## Begin

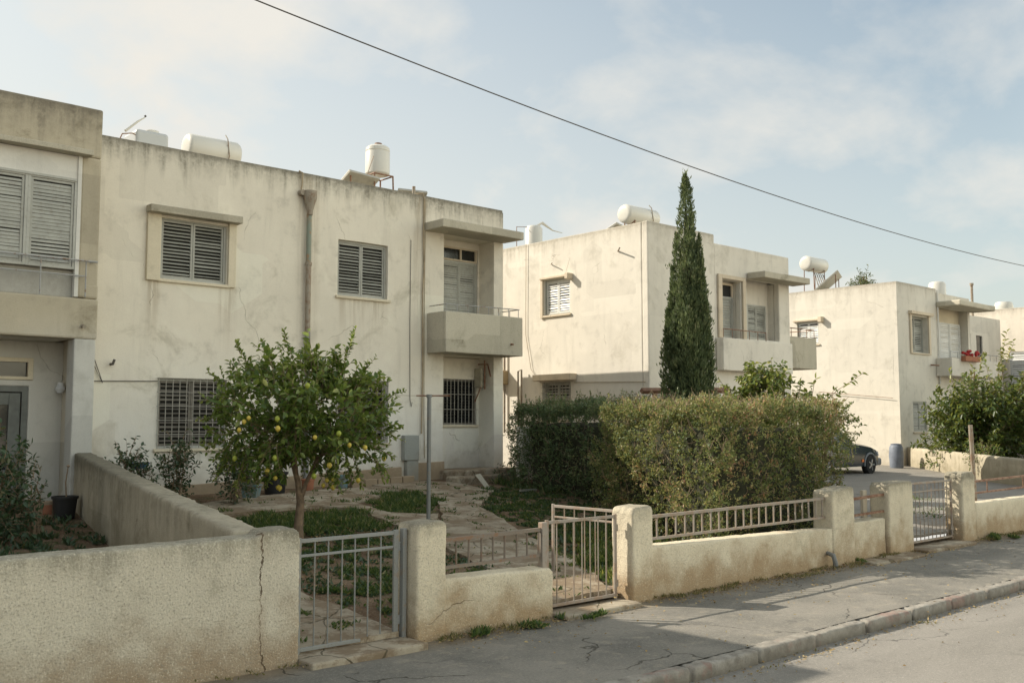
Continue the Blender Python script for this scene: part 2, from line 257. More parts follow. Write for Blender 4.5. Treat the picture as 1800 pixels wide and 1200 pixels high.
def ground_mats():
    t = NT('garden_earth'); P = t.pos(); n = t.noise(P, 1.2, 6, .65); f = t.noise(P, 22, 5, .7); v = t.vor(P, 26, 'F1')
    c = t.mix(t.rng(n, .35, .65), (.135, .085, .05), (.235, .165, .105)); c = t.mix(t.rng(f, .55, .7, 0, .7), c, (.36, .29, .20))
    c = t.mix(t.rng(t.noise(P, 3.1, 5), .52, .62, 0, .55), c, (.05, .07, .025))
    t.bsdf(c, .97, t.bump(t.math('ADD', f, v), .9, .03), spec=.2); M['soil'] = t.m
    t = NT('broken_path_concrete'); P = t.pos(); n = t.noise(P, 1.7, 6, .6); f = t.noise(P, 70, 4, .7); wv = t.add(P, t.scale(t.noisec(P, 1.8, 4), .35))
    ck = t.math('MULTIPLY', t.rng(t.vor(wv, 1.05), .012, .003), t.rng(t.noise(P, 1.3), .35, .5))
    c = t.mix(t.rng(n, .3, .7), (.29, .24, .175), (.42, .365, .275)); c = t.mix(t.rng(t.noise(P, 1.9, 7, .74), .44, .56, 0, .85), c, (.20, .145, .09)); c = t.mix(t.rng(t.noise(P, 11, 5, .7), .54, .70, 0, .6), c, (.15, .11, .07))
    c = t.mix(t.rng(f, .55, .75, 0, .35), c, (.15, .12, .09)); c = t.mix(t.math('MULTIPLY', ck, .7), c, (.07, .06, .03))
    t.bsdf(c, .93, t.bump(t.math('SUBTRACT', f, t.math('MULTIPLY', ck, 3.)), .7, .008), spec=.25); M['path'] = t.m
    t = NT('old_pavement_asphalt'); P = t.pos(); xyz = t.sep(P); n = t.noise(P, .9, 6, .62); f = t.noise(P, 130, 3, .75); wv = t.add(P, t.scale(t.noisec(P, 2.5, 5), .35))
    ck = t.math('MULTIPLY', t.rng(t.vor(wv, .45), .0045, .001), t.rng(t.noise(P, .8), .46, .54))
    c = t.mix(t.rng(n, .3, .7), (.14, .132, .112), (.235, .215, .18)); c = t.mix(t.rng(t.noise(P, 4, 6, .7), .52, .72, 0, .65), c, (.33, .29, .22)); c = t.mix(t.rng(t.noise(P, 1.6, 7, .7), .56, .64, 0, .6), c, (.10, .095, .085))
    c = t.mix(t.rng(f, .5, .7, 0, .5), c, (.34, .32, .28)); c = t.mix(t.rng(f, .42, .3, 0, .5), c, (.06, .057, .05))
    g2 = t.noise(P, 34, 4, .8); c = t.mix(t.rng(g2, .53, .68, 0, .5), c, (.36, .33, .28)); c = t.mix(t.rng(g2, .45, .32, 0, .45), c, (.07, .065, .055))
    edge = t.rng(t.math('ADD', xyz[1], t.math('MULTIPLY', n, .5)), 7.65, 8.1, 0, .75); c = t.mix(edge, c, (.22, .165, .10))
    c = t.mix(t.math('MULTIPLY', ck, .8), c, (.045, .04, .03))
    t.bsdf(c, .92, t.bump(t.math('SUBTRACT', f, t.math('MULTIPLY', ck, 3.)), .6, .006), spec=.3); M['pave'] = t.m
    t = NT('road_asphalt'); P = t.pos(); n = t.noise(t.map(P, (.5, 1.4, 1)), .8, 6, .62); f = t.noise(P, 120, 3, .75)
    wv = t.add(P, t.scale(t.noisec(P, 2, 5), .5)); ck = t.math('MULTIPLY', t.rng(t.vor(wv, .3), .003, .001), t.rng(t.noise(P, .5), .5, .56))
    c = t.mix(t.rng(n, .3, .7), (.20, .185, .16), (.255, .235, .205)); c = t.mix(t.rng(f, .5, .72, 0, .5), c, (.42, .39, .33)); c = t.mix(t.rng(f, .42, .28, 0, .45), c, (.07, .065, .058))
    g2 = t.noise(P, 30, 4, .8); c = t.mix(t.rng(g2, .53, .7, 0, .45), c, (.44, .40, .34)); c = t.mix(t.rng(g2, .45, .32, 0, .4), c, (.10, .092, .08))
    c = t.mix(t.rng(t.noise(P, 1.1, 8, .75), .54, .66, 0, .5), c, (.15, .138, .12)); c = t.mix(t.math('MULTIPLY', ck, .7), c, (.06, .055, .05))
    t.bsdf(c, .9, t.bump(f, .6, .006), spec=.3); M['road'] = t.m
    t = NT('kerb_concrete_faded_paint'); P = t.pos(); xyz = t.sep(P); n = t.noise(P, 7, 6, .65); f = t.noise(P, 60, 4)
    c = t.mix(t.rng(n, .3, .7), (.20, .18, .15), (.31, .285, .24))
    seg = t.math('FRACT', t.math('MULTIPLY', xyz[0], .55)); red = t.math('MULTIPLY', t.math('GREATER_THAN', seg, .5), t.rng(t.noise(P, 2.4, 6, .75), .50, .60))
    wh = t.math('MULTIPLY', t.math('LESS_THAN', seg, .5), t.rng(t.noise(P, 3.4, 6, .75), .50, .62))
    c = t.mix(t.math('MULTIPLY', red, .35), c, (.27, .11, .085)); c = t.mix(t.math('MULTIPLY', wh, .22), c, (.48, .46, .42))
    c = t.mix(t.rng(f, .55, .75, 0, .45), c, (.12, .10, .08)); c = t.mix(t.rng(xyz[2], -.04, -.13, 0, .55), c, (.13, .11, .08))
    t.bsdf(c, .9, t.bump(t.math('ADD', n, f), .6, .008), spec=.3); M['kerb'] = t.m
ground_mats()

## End

__WRITTEN EXERCISE__. Reproduce the full material exactly, excluding the pictures.

__TASK OUTPUT__.
Continue the Blender Python script for this scene: part 2, from line 257. More parts follow. Write for Blender 4.5. Treat the picture as 1800 pixels wide and 1200 pixels high.
def ground_mats():
    t = NT('garden_earth'); P = t.pos(); n = t.noise(P, 1.2, 6, .65); f = t.noise(P, 22, 5, .7); v = t.vor(P, 26, 'F1')
    c = t.mix(t.rng(n, .35, .65), (.135, .085, .05), (.235, .165, .105)); c = t.mix(t.rng(f, .55, .7, 0, .7), c, (.36, .29, .20))
    c = t.mix(t.rng(t.noise(P, 3.1, 5), .52, .62, 0, .55), c, (.05, .07, .025))
    t.bsdf(c, .97, t.bump(t.math('ADD', f, v), .9, .03), spec=.2); M['soil'] = t.m
    t = NT('broken_path_concrete'); P = t.pos(); n = t.noise(P, 1.7, 6, .6); f = t.noise(P, 70, 4, .7); wv = t.add(P, t.scale(t.noisec(P, 1.8, 4), .35))
    ck = t.math('MULTIPLY', t.rng(t.vor(wv, 1.05), .012, .003), t.rng(t.noise(P, 1.3), .35, .5))
    c = t.mix(t.rng(n, .3, .7), (.29, .24, .175), (.42, .365, .275)); c = t.mix(t.rng(t.noise(P, 1.9, 7, .74), .44, .56, 0, .85), c, (.20, .145, .09)); c = t.mix(t.rng(t.noise(P, 11, 5, .7), .54, .70, 0, .6), c, (.15, .11, .07))
    c = t.mix(t.rng(f, .55, .75, 0, .35), c, (.15, .12, .09)); c = t.mix(t.math('MULTIPLY', ck, .7), c, (.07, .06, .03))
    t.bsdf(c, .93, t.bump(t.math('SUBTRACT', f, t.math('MULTIPLY', ck, 3.)), .7, .008), spec=.25); M['path'] = t.m
    t = NT('old_pavement_asphalt'); P = t.pos(); xyz = t.sep(P); n = t.noise(P, .9, 6, .62); f = t.noise(P, 130, 3, .75); wv = t.add(P, t.scale(t.noisec(P, 2.5, 5), .35))
    ck = t.math('MULTIPLY', t.rng(t.vor(wv, .45), .0045, .001), t.rng(t.noise(P, .8), .46, .54))
    c = t.mix(t.rng(n, .3, .7), (.14, .132, .112), (.235, .215, .18)); c = t.mix(t.rng(t.noise(P, 4, 6, .7), .52, .72, 0, .65), c, (.33, .29, .22)); c = t.mix(t.rng(t.noise(P, 1.6, 7, .7), .56, .64, 0, .6), c, (.10, .095, .085))
    c = t.mix(t.rng(f, .5, .7, 0, .5), c, (.34, .32, .28)); c = t.mix(t.rng(f, .42, .3, 0, .5), c, (.06, .057, .05))
    g2 = t.noise(P, 34, 4, .8); c = t.mix(t.rng(g2, .53, .68, 0, .5), c, (.36, .33, .28)); c = t.mix(t.rng(g2, .45, .32, 0, .45), c, (.07, .065, .055))
    edge = t.rng(t.math('ADD', xyz[1], t.math('MULTIPLY', n, .5)), 7.65, 8.1, 0, .75); c = t.mix(edge, c, (.22, .165, .10))
    c = t.mix(t.math('MULTIPLY', ck, .8), c, (.045, .04, .03))
    t.bsdf(c, .92, t.bump(t.math('SUBTRACT', f, t.math('MULTIPLY', ck, 3.)), .6, .006), spec=.3); M['pave'] = t.m
    t = NT('road_asphalt'); P = t.pos(); n = t.noise(t.map(P, (.5, 1.4, 1)), .8, 6, .62); f = t.noise(P, 120, 3, .75)
    wv = t.add(P, t.scale(t.noisec(P, 2, 5), .5)); ck = t.math('MULTIPLY', t.rng(t.vor(wv, .3), .003, .001), t.rng(t.noise(P, .5), .5, .56))
    c = t.mix(t.rng(n, .3, .7), (.20, .185, .16), (.255, .235, .205)); c = t.mix(t.rng(f, .5, .72, 0, .5), c, (.42, .39, .33)); c = t.mix(t.rng(f, .42, .28, 0, .45), c, (.07, .065, .058))
    g2 = t.noise(P, 30, 4, .8); c = t.mix(t.rng(g2, .53, .7, 0, .45), c, (.44, .40, .34)); c = t.mix(t.rng(g2, .45, .32, 0, .4), c, (.10, .092, .08))
    c = t.mix(t.rng(t.noise(P, 1.1, 8, .75), .54, .66, 0, .5), c, (.15, .138, .12)); c = t.mix(t.math('MULTIPLY', ck, .7), c, (.06, .055, .05))
    t.bsdf(c, .9, t.bump(f, .6, .006), spec=.3); M['road'] = t.m
    t = NT('kerb_concrete_faded_paint'); P = t.pos(); xyz = t.sep(P); n = t.noise(P, 7, 6, .65); f = t.noise(P, 60, 4)
    c = t.mix(t.rng(n, .3, .7), (.20, .18, .15), (.31, .285, .24))
    seg = t.math('FRACT', t.math('MULTIPLY', xyz[0], .55)); red = t.math('MULTIPLY', t.math('GREATER_THAN', seg, .5), t.rng(t.noise(P, 2.4, 6, .75), .50, .60))
    wh = t.math('MULTIPLY', t.math('LESS_THAN', seg, .5), t.rng(t.noise(P, 3.4, 6, .75), .50, .62))
    c = t.mix(t.math('MULTIPLY', red, .35), c, (.27, .11, .085)); c = t.mix(t.math('MULTIPLY', wh, .22), c, (.48, .46, .42))
    c = t.mix(t.rng(f, .55, .75, 0, .45), c, (.12, .10, .08)); c = t.mix(t.rng(xyz[2], -.04, -.13, 0, .55), c, (.13, .11, .08))
    t.bsdf(c, .9, t.bump(t.math('ADD', n, f), .6, .008), spec=.3); M['kerb'] = t.m
ground_mats()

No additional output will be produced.